In essence, the big change for him will be that there will be a new small business health insurance exchange in Kentucky, as in the other states, where small businesses can also go to buy coverage. And this will mean in many states that there are more options available for small businesses than ever before.


In some instances, those plans will probably be more reasonably priced, because in effect what is happening now is that we're putting all the small business workers and many states into larger groups, in effect, of people who are going to be buying coverage on the marketplace.


RAY SUAREZ: Is Kentucky one of the states that is cooperating with the federal government in rolling out the Affordable Care Act?


SUSAN DENTZER: Kentucky is in fact running its own state-based insurance exchange, so both for the individual exchange and the so-called shop exchange, the small business exchange, those are being run by the state.


RAY SUAREZ: We have also been getting through e-mail and other forms of communication, social media, other people's questions.


Irma Flieger from Lumberton, New Jersey, writes: "My employer found a loophole where they can drop employees from their benefits coverage. So, come January, I will be out of coverage. For me to get it on the exchange, I need to come up with at least $250 a month, which I don't have. How am I going to get mandated health care if I don't have extra money to get it? I don't qualify for the subsidized price because my wife and I supposedly make too much."

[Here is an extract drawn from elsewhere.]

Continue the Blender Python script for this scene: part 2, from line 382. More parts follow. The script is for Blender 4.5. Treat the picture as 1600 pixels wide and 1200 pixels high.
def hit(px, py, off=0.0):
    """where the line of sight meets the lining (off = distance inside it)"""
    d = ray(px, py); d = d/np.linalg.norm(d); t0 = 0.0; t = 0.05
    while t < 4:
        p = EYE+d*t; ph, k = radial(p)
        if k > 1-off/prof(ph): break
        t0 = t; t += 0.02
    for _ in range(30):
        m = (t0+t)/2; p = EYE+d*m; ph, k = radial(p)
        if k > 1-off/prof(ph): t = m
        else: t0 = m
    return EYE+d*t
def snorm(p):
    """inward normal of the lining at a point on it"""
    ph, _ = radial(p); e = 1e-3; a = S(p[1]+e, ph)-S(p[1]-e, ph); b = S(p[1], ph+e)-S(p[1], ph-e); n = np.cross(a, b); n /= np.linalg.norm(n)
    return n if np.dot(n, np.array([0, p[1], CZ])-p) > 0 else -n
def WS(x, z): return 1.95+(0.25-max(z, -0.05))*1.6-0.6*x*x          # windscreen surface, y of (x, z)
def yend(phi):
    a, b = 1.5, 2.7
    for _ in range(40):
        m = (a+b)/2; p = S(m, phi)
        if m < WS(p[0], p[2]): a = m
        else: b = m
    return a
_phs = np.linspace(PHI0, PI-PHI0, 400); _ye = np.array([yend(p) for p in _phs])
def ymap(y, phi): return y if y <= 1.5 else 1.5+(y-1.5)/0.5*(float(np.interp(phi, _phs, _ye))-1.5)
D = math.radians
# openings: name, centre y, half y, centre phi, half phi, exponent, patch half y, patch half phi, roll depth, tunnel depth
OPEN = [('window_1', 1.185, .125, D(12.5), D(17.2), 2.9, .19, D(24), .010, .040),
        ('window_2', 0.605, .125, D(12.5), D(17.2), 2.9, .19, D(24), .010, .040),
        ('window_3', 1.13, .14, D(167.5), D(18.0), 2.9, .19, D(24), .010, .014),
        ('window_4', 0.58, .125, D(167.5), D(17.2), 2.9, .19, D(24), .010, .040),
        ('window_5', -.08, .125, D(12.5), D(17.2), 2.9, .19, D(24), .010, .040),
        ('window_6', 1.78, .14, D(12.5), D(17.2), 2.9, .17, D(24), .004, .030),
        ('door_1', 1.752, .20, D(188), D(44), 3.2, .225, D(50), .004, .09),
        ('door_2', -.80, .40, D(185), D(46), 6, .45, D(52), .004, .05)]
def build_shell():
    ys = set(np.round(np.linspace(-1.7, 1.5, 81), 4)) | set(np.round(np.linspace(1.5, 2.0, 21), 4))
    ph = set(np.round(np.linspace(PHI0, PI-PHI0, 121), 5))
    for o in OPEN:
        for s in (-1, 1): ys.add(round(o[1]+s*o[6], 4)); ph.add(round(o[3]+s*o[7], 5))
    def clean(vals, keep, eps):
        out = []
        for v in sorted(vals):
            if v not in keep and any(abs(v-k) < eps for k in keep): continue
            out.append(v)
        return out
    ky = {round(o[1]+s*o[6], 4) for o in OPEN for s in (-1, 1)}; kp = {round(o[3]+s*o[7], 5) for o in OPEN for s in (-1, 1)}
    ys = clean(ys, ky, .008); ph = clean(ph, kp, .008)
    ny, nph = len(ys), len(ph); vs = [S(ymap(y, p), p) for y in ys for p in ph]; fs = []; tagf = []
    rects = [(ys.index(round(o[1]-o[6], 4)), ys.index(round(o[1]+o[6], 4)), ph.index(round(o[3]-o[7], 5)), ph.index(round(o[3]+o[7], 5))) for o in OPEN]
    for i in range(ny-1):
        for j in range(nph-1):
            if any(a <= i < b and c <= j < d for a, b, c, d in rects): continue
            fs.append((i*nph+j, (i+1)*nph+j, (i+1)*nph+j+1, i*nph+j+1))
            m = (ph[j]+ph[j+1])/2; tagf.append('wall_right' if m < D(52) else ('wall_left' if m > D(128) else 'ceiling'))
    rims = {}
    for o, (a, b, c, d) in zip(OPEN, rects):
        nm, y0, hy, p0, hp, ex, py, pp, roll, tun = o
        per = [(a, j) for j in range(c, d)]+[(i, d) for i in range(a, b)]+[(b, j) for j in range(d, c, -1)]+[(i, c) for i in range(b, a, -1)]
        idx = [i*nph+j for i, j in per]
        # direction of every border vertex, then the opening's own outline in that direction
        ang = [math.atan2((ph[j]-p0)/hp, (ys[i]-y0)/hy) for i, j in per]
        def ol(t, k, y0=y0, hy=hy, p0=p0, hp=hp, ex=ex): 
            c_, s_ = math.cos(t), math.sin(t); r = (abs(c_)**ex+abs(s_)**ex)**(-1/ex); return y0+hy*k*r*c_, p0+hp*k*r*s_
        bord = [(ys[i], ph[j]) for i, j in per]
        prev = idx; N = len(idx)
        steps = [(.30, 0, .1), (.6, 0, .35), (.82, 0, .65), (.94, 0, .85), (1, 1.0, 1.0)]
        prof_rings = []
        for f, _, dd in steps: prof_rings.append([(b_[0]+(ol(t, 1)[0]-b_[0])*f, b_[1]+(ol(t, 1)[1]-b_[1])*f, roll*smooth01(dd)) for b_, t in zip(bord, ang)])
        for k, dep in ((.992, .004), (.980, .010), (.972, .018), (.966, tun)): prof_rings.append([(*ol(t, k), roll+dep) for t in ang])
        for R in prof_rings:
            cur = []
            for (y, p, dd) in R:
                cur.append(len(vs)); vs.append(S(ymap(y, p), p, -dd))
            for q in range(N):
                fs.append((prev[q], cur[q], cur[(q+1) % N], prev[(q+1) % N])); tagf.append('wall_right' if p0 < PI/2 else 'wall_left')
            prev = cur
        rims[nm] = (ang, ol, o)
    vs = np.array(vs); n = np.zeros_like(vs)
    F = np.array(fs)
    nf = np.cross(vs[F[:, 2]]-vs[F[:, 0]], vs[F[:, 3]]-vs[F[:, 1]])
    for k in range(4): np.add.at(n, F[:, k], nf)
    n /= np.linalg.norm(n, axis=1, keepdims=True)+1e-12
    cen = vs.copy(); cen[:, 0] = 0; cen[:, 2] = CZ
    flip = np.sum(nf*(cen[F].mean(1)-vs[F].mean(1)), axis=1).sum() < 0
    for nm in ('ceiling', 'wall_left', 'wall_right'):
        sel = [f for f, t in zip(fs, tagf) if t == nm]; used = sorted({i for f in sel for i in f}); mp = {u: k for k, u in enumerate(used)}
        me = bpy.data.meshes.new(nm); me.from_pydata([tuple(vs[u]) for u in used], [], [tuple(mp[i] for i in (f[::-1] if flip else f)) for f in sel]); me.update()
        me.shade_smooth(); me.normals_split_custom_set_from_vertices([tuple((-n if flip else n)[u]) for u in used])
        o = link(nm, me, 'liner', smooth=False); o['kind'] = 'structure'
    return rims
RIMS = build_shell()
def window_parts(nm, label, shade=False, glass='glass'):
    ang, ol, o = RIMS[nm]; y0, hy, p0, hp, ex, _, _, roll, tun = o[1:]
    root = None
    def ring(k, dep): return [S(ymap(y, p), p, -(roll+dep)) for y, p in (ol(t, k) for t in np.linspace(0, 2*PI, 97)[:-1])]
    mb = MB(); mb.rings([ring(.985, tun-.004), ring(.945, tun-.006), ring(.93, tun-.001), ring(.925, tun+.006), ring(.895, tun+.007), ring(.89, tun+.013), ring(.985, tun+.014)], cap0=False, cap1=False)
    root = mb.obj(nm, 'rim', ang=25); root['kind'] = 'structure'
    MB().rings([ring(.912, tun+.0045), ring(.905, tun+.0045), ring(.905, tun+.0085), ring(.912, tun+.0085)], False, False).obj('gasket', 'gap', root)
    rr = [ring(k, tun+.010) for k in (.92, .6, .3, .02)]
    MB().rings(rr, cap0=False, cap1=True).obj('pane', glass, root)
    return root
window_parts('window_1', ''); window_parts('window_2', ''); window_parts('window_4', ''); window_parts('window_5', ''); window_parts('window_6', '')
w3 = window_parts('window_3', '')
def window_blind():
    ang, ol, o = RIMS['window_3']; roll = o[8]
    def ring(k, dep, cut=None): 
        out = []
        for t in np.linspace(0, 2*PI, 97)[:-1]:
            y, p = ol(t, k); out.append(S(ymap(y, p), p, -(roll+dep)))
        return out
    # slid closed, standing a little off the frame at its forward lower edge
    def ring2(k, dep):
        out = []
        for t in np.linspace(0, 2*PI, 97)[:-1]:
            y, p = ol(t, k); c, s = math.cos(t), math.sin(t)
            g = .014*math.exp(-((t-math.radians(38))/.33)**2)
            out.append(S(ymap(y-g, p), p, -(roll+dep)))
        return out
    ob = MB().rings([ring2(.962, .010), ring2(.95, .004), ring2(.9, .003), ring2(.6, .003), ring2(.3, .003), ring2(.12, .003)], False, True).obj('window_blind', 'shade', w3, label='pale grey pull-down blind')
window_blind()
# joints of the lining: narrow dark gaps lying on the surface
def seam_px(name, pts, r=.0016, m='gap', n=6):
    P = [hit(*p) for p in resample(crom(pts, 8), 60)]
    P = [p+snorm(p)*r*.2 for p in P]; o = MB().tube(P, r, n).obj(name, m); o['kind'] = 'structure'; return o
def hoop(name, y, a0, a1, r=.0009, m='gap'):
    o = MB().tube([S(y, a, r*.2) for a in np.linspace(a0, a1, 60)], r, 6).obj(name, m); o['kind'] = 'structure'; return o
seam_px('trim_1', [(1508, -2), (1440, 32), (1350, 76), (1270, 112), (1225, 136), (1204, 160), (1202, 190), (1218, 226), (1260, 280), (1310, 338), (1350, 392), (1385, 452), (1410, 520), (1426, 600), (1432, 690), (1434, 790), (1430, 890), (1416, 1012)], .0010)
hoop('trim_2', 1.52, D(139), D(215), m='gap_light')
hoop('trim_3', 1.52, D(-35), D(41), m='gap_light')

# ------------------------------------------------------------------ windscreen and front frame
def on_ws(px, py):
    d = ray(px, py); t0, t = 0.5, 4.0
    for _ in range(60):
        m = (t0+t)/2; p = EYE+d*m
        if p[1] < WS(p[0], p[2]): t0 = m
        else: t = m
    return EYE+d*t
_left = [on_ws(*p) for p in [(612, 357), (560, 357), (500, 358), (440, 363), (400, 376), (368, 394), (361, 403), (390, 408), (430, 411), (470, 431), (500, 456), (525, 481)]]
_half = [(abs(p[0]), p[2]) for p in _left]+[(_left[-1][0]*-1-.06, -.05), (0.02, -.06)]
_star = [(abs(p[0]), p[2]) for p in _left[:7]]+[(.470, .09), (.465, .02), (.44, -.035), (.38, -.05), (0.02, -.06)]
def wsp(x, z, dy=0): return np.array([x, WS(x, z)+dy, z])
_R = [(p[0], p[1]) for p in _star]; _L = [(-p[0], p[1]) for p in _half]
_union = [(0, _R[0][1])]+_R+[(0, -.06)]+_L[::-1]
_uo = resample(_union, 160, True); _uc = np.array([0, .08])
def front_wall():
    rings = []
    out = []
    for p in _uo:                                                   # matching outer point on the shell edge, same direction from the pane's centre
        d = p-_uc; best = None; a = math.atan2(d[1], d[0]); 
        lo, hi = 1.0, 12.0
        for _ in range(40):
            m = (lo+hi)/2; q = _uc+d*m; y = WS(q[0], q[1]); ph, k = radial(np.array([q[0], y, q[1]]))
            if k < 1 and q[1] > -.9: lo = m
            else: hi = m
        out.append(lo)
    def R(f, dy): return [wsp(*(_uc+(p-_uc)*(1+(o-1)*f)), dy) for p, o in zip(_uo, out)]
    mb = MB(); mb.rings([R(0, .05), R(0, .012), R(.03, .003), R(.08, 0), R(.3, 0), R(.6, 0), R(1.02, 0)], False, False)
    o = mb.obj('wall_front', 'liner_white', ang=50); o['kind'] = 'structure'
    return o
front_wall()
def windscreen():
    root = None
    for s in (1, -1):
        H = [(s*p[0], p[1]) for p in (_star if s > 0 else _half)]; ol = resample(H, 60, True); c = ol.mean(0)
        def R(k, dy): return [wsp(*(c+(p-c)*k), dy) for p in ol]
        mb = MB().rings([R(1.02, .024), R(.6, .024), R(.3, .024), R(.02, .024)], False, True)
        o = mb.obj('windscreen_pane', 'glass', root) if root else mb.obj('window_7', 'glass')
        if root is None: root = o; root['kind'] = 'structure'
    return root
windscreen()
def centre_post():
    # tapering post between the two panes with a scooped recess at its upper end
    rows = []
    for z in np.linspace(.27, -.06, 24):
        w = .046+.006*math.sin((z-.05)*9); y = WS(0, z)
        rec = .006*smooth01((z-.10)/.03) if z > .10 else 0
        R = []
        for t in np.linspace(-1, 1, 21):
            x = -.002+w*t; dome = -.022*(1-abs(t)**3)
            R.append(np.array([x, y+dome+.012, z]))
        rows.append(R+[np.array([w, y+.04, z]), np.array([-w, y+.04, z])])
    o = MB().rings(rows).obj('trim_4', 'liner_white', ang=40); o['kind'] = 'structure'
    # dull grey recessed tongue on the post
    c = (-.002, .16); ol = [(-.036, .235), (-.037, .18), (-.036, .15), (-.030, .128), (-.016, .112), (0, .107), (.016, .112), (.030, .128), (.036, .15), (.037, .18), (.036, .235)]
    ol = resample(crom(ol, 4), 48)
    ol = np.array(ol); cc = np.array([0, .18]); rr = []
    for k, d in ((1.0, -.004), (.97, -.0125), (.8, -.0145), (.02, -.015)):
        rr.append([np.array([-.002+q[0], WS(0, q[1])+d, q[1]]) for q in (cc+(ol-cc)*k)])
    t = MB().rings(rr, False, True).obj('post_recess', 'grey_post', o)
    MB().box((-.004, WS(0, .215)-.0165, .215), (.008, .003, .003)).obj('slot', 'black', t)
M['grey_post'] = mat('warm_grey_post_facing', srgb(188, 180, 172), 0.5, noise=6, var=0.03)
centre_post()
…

SUSAN DENTZER: Well, not knowing entirely his circumstances, it sounds as if he may be working less than a full-time job, in which this case his employer felt that it wasn't necessary to provide coverage.


Possibly, it could be the case that his employer intends to move to something called a defined contribution plan, where eventually the employer will simply give an employee money to go to an individual insurance exchange to buy coverage. I'm not sure about the subsidies in his case. It is the case that the subsidies are available to families -- say, a family of four with income up around $94,000 a year, four times the federal poverty level.

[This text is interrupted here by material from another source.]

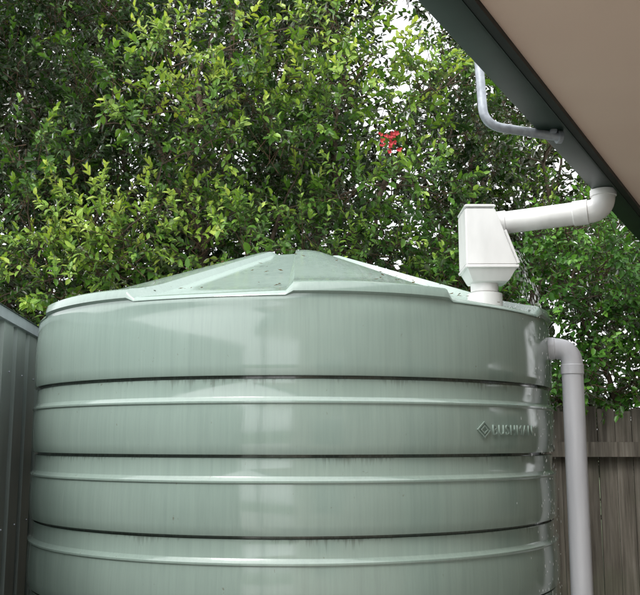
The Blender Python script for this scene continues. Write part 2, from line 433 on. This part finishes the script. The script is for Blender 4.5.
obox('corner_trim',A,sd,sn,4.86,4.93,-0.008,0.05,0.0,H-0.047,M_shed,shed)
V=[];
for s,n_,z in ((-0.05,-0.03,H+0.022),(4.97,-0.03,H+0.022),(4.97,1.1,H+0.18),(-0.05,1.1,H+0.18),(4.97,2.25,H+0.022),(-0.05,2.25,H+0.022)):
    p=A+sd*s+sn*n_; V.append((p.x,p.y,z))
mesh_obj('shed_roof',V,[(0,1,2,3),(3,2,4,5)],M_shed,shed)
scg=[]
for i in range(16):
    for zz in (0.35,1.15,1.95):
        p=A+sd*(0.10+0.30*i)+sn*-0.001
        scg.append(tube_geo([p+Vector((0,0,zz)),p+Vector((0,0,zz))-sn*0.006],[0.006,0.005],8))
mesh_obj('screws',*merge(scg),M_galv,shed)

# ---------------------------------------------------------------- paling fence
def build_fence():
    fen=empty('paling_fence'); V=[];F=[]
    def bx(x0,x1,y0,y1,z0,z1,tilt=0,clip=0.0):
        o=len(V)
        for z in (z0,z1):
            t=tilt*(z-z0)
            for x,y in ((x0,y0),(x1,y0),(x1,y1),(x0,y1)): V.append((x+t,y,z))
        for q in ((3,2,1,0),(4,5,6,7),(0,1,5,4),(1,2,6,5),(2,3,7,6),(3,0,4,7)): F.append(tuple(i+o for i in q))
    x=-9.0
    while x<9.5:
        w=random.uniform(0.118,0.138); j=random.uniform(-0.006,0.006)
        bx(x,x+w,6.90+j,6.915+j,0.03+random.uniform(0,0.02),1.835+random.uniform(-0.035,0.02),random.uniform(-0.006,0.006))
        x+=w+random.uniform(0.004,0.012)
    mesh_obj('palings',V,F,M_wood,fen)
    V.clear();F.clear()
    for z in (0.35,1.53):
        bx(-9,9.5,6.842,6.884,z-0.055,z+0.055)
    mesh_obj('rails',V,F,M_wood,fen)
    V.clear();F.clear()
    x=-8.5
    while x<9.5:
        bx(x,x+0.10,6.922,7.02,0,1.75); x+=2.4
    mesh_obj('posts',V,F,M_wood,fen)
build_fence()

# ---------------------------------------------------------------- foliage machinery
def norm(a): return a/np.maximum(np.linalg.norm(a,axis=1,keepdims=True),1e-9)
class Leaves:
    def __init__(s): s.p=[];s.d=[];s.u=[];s.l=[];s.w=[];s.t=[]
    def add(s,p,d,u,l,w,t): s.p.append(p);s.d.append(d);s.u.append(u);s.l.append(l);s.w.append(w);s.t.append(t)
    def build(s,name,mat,parent):
        P=np.concatenate(s.p);D=norm(np.concatenate(s.d));U=np.concatenate(s.u);l=np.concatenate(s.l)[:,None];w=np.concatenate(s.w)[:,None];t=np.concatenate(s.t)
        S=norm(np.cross(D,U)); U=np.cross(S,D)
        n=len(P)
        fold=0.22
        v=np.stack([P,
          P+D*l*0.33+S*w*0.48+U*w*fold, P+D*l*0.70+S*w*0.42+U*w*fold*0.7-U*l*0.05,
          P+D*l-U*l*0.12,
          P+D*l*0.70-S*w*0.42+U*w*fold*0.7-U*l*0.05, P+D*l*0.33-S*w*0.48+U*w*fold],axis=1).reshape(-1,3)
        idx=(np.arange(n)*6)[:,None]+np.array([0,1,2,3,0,3,4,5])[None,:]
        me=bpy.data.meshes.new(name)
        me.vertices.add(n*6); me.vertices.foreach_set('co',v.astype(np.float32).ravel())
        me.loops.add(n*8); me.loops.foreach_set('vertex_index',idx.astype(np.int32).ravel())
        me.polygons.add(n*2); me.polygons.foreach_set('loop_start',(np.arange(n*2)*4).astype(np.int32))
        me.polygons.foreach_set('loop_total',np.full(n*2,4,dtype=np.int32))
        me.update(calc_edges=True)
        a=me.attributes.new('tint','FLOAT','POINT'); a.data.foreach_set('value',np.repeat(np.clip(t,0,1),6).astype(np.float32))
        me.materials.append(mat); o=bpy.data.objects.new(name,me); col.objects.link(o); o.parent=parent
        print(name,n,'leaves'); return o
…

So the subsidies are rather generous in most instances. And they average for an individual about -- the average subsidy will be about $5,000.


RAY SUAREZ: Stories have been hitting the news from time to time of employers changing what they provide in the wake of the law.


Are there any either incentives or disincentives for employers to change what they do when it comes to providing health care options for their workers?


SUSAN DENTZER: Well, it certainly is the case that the United States has been an outlier in the sense that we have tied so much health insurance coverage to employment or your employment status or the status of your parents or others.


So we are an outlier in that respect, and we are moving gradually to a system where people can be assured of coverage even if they're not working. So we're attenuating this tie to employment over time. And I think in general we expect over time more and more workers will want to be buying coverage on an exchange by themselves, will want the access to more insurance options than typically many people have through an employer.


And I think over time we will see more of the coverage move to people buying it on their own through exchanges, probably with assistance financially from their employers, as well as, of course, from the government for those with low enough incomes.


RAY SUAREZ: In a case like that Fliegers, they might have been told to buy COBRA before. Is that still going to exist in the same way for people who are losing their health care from their employer?


SUSAN DENTZER: Yes, COBRA will exist, so that if you lose a job,you will have the ability to retain your employment-based coverage for the COBRA premium.


However -- this is another aspect of the law that I think for many people will represent a positive. You will have more choices if you're unemployed in the future, because you will be able most likely to buy coverage through the marketplace and to avail yourself of subsidies if your income is low enough.


RAY SUAREZ: Susan Dentzer, thanks for making it seem so simple.


SUSAN DENTZER: Great to be with you, Ray.